Malgré ces faits évidents, toute attaque terroriste survenue à Londres, Bruxelles ou Paris occupe les médias internationaux, a une influence majeure sur la politique et la sécurité mondiales et dirige les politiques mondiales de lutte contre le terrorisme plus que des centaines d’attaques à Kaboul, Bagdad ou Lahore ou, Mogadiscio. Toutefois, nous pouvons tirer de cette contradiction, des leçons pour la coopération internationale dans la lutte contre le terrorisme.

Première leçon: L’activité terroriste mondiale intensive dans quelques régions seulement, menée par des groupes terroristes limités, signifie que toute augmentation majeure de la pression sécuritaire internationale sur un ou deux de ces groupes réduit beaucoup le terrorisme mondial. Ainsi, la pression internationale contre Daech a entraîné une baisse des taux de terrorisme dans le monde au cours des trois dernières années.

Deuxième leçon: Le terrorisme en Europe, aux États-Unis et dans le monde développé en général définit le plan mondial de lutte contre le terrorisme au niveau des Nations Unies et fixe ses priorités et ses préoccupations sur des questions qui peuvent ne pas être liées aux priorités de la lutte contre le terrorisme dans les pays et les sociétés du Moyen-Orient, d’Asie du Sud, d’Afrique Centrale et Orientale, qui souffrent d’un fardeau incomparablement lourd de pertes directes, résultant du terrorisme et qui n’ont pas les ressources nécessaires pour y faire face, ni même appliquer les mesures internationales contre le terrorisme qu’ils ont agréées. Il est urgent de combler ce fossé ou du moins le réduire.

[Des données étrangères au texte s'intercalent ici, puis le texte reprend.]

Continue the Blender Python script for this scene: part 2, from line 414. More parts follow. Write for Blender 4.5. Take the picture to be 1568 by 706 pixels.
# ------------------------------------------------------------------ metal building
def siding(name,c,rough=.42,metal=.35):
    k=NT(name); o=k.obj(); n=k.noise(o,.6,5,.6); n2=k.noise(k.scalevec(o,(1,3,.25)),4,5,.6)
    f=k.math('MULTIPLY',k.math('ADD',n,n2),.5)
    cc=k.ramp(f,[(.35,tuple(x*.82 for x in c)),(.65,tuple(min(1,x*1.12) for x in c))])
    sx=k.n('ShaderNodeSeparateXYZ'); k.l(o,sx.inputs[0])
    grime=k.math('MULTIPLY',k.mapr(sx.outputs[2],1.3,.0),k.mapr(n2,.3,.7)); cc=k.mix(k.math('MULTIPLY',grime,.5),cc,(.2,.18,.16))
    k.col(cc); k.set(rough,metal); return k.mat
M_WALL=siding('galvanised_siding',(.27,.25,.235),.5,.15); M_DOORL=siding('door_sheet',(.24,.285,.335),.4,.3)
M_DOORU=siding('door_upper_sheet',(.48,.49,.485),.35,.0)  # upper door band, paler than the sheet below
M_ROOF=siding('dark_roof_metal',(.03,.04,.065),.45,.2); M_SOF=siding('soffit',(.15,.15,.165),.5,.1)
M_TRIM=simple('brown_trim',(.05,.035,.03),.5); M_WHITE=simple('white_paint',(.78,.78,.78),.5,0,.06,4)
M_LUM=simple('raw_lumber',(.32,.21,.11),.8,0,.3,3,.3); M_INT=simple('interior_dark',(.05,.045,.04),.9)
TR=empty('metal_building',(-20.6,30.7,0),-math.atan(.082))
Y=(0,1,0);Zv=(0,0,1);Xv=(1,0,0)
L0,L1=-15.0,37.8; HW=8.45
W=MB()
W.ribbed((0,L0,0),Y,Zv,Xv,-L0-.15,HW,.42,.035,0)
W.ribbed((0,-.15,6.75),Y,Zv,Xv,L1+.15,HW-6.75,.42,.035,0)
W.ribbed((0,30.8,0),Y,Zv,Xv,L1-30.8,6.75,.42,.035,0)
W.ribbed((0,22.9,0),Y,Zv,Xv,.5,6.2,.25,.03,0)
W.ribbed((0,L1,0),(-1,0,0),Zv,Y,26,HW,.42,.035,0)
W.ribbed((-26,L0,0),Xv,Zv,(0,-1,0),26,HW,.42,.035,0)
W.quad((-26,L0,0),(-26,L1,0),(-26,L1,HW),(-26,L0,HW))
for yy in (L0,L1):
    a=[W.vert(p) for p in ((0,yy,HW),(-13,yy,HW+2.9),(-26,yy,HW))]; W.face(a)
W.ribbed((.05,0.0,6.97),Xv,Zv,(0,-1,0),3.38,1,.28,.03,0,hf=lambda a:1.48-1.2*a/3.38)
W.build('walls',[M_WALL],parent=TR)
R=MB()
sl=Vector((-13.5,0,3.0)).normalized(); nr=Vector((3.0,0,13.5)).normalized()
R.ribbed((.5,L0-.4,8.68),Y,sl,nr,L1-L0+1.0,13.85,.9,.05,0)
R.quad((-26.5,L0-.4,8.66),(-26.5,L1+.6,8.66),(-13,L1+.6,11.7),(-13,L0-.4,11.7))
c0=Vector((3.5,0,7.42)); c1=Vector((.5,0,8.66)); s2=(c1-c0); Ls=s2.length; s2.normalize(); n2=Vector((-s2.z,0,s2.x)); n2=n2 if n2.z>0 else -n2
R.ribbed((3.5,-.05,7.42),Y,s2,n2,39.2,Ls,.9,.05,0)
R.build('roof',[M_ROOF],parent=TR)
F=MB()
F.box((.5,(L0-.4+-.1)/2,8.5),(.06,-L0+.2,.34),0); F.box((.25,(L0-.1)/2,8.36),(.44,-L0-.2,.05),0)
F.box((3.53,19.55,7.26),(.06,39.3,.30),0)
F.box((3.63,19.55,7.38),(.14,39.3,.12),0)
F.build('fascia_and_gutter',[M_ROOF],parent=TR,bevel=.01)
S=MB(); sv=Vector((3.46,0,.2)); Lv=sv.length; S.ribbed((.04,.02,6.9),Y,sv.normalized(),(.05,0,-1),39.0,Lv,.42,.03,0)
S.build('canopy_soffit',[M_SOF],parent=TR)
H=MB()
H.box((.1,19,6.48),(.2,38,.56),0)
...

Troisième leçon: L’activité terroriste se limite presque sur certains conflits armés régionaux et guerres civiles dans des États fragiles ou faibles, ce qui prouve la nécessité de la modernisation qualitative des efforts internationaux pour résoudre ces types de conflit, qui synthétisent l’essentiel du terrorisme mondial, et si cela se produit, ce sera l’une des mesures mondiales les plus efficaces et les plus durables de lutte contre le terrorisme.